Un abrazo grande Tiago

Anónimo disse...

Tiago,
Tu bem sabes q há pessoas q n olham a meios p atingir fins, mesmo que tenha de custar a vida de alguém...É das coisas mais tristes que já vi. Não entendo como não há lugar a sentimentos perante uma criança indefesa. Como se pode ser tão frio e calculista? Infelizmente muitos "Kevin Carter" nos rodeiam...Só me questiono inumeras vezes "Para onde caminhos com esta sociedade?"
Lili

MANHENTE disse...

Bom post! Bastante pertinente. Quantas vezes pensamos nisto quando tiramos uma fotografia?

É tão chocante o sofrimento limite da criança como o suicídio do fotógrafo.
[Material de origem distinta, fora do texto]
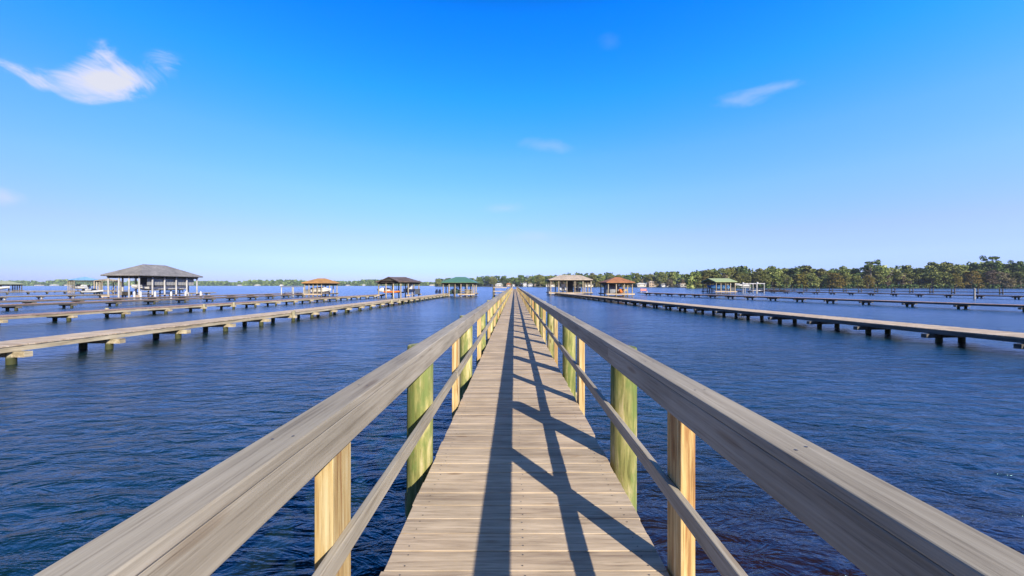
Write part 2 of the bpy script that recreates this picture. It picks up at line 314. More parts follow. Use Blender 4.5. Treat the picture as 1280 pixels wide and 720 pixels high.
def land(name, pts, depth_dir, label):
    """bank: front edge polyline, sloping up away from the water"""
    m = MB(); n = len(pts); vs_ = []
    for k, (dd, z) in enumerate(((0, -.6), (3, .35), (14, 1.1), (140, 2.0))):
        for i, (x, y) in enumerate(pts):
            j = random.uniform(-1.5, 1.5) if k < 2 else 0
            vs_.append((x + depth_dir[0] * dd, y + depth_dir[1] * dd + j, z))
    fs = [(k * n + i, k * n + i + 1, (k + 1) * n + i + 1, (k + 1) * n + i) for k in range(3) for i in range(n - 1)]
    m.add(vs_, fs, smooth=True); tag(m.build(name, M['bank']), label, None, None, 'structure')
def poly(a, b, n): return [(a[0] + (b[0] - a[0]) * i / n, a[1] + (b[1] - a[1]) * i / n) for i in range(n + 1)]
# shore polylines (x, y)
SH_R = [(wx(868, 330), 330), (wx(960, 322), 322), (wx(1060, 312), 312), (wx(1280, 300), 300), (760, 285)]
SH_M = [(wx(668, 560), 560), (wx(760, 520), 520), (wx(870, 470), 470), (wx(930, 430), 430)]
SH_C = [(wx(546, 720), 720), (wx(600, 700), 700), (wx(690, 640), 640), (wx(720, 620), 620)]
SH_L = [(-3200, 1300), (wx(0, 1450), 1450), (wx(260, 1560), 1560), (wx(480, 1500), 1500), (wx(580, 1450), 1450)]
def dens(pl, step):
    out = []
    for (a, b) in zip(pl, pl[1:]):
        n = max(1, int(math.hypot(b[0] - a[0], b[1] - a[1]) / step)); out += poly(a, b, n)[:-1]
    return out + [pl[-1]]
land('right_bank', dens(SH_R, 12), (.25, 1), 'low muddy bank under the right shore trees')
land('middle_bank', dens(SH_M, 15), (.1, 1), 'low bank of the shore right of the pier')
land('centre_bank', dens(SH_C, 15), (0, 1), 'low bank of the shore beyond the pier end')
land('far_bank', dens(SH_L, 40), (0, 1), 'thin far bank across the lake on the left')

# ------------------------------------------------------------------ the pier
CX = .055; Z0 = .98; YN = -4.0; YE = 150.0
pier = empty('wooden_pier', (0, 0, 0), label='long weathered wooden footbridge pier with railings running straight ahead from the camera', cat='pier')
dk = MB(); y = YN; scr = MB()
while y < YE:
    wd = .140 + random.uniform(-.002, .002); l = CX - .757 + random.uniform(-.008, .006); r = CX + .757 + random.uniform(-.006, .01)
    dz = random.uniform(-.002, .002); tw = random.uniform(-.0015, .0015)
    rn = random.random(); b0 = len(dk.v)
    dk.box(l, r, y, y + wd, Z0 - .036 + dz, Z0 + dz, rn)
    for k in (5, 6): v = dk.v[b0 + k]; dk.v[b0 + k] = (v[0], v[1], v[2] + tw)
    if 0 < y < 14:
        for sx in (CX - .66, CX, CX + .66):
            for sy in (.035, .105):
                px, py = sx + random.uniform(-.012, .012), y + sy + random.uniform(-.006, .006); zz = Z0 + dz + .0032
                dk.add([(px + .0045 * math.cos(t * math.pi / 3), py + .0045 * math.sin(t * math.pi / 3), zz) for t in range(6)], [tuple(range(6))], mi=1)
    y += wd + random.uniform(.003, .007)
dko = dk.build('deck_boards', [M['deck'], M['screw']], pier, bevel=.0025)
stg = MB()
for sx in (-.69, 0, .69): stg.box(CX + sx - .02, CX + sx + .02, YN, YE, Z0 - .27, Z0 - .04)
stg.build('joist', M['string'], pier)
def rail_run(name, x0, x1, z0, z1, step, off, wob=.0):
    m = MB(); y = YN + off
    while y < YE:
        y1 = min(y + step, YE); dx, dz = random.uniform(-wob, wob), random.uniform(-wob, wob)
        m.box(x0 + dx, x1 + dx, y + .0015, y1 - .0015, z0 + dz, z1 + dz)
        if y < 14:
            q = y + .06
            while q < y1:
                if name == 'cap_rail':
                    for fx in (.3, .72): cx_, cy_ = x0 + dx + (x1 - x0) * fx + random.uniform(-.01, .01), q + random.uniform(-.02, .02); m.add([(cx_ + .005 * math.cos(t * math.pi / 3), cy_ + .005 * math.sin(t * math.pi / 3), z1 + dz + .0012) for t in range(6)], [tuple(range(6))], mi=1)
                q += .61 if q + .61 < y1 - .06 or q >= y1 - .07 else max(.02, y1 - .06 - q)
        y = y1
    return m.build(name, [M['rail'], M['screw']], pier, bevel=.005)
for s in (-1, 1):
    def X(a, b): v = sorted((CX + s * a, CX + s * b)); return v
    a, b = X(.734, .868); rail_run('cap_rail', a, b, CAMZ - .524, CAMZ - .488, 4.88, -.4 if s < 0 else -1.7, .0015)
    a, b = X(.739, .776); rail_run('rail_board', a, b, CAMZ - .656, CAMZ - .5265, 4.88, -1.4 if s < 0 else -2.7, .0015)
    a, b = X(.739, .775); rail_run('lower_rail', a, b, CAMZ - 1.115, CAMZ - 1.028, 3.05, -.85, .007)
    a, b = X(.70, .738); rail_run('side_beam', a, b, Z0 - .36, Z0 - .12, 4.88, 0, .001)
def round_pile(r, z0, z1, n=20):
    m = MB(); prev = None; hs_ = [z0, z0 + (z1 - z0) * .5, z1 - .012, z1]; rr = [r * 1.02, r, r * .985, r * .93]
    rn = random.random(); vs_ = []
    ph = random.random() * 6
    for h, q in zip(hs_, rr):
        for i in range(n):
            t = 2 * math.pi * i / n; k = q * (1 + .02 * math.sin(3 * t + ph)); vs_.append((k * math.cos(t), k * math.sin(t), h))
    fs = [(j * n + i, j * n + (i + 1) % n, (j + 1) * n + (i + 1) % n, (j + 1) * n + i) for j in range(3) for i in range(n)]
    m.add(vs_, fs, rn, True); m.add(vs_[-n:], [tuple(range(n))], rn)
    return m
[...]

Distinguir um do outro é não perceber a razão profunda de ambos.

Um abraço,
Rui

Anónimo disse...

"SALADAS" Estou cinseramente tocado com a questao que aqui se levanta,-O que é moral e o que nao o é! continua,nao pares de me supreender *deste amigo * luis simoes,luxembourgo

Carol Bonando disse...
Este comentário foi removido pelo autor.
Carol Bonando disse...

Eu amo este livro, li duas vezes. Me emociono sempre que falo dele.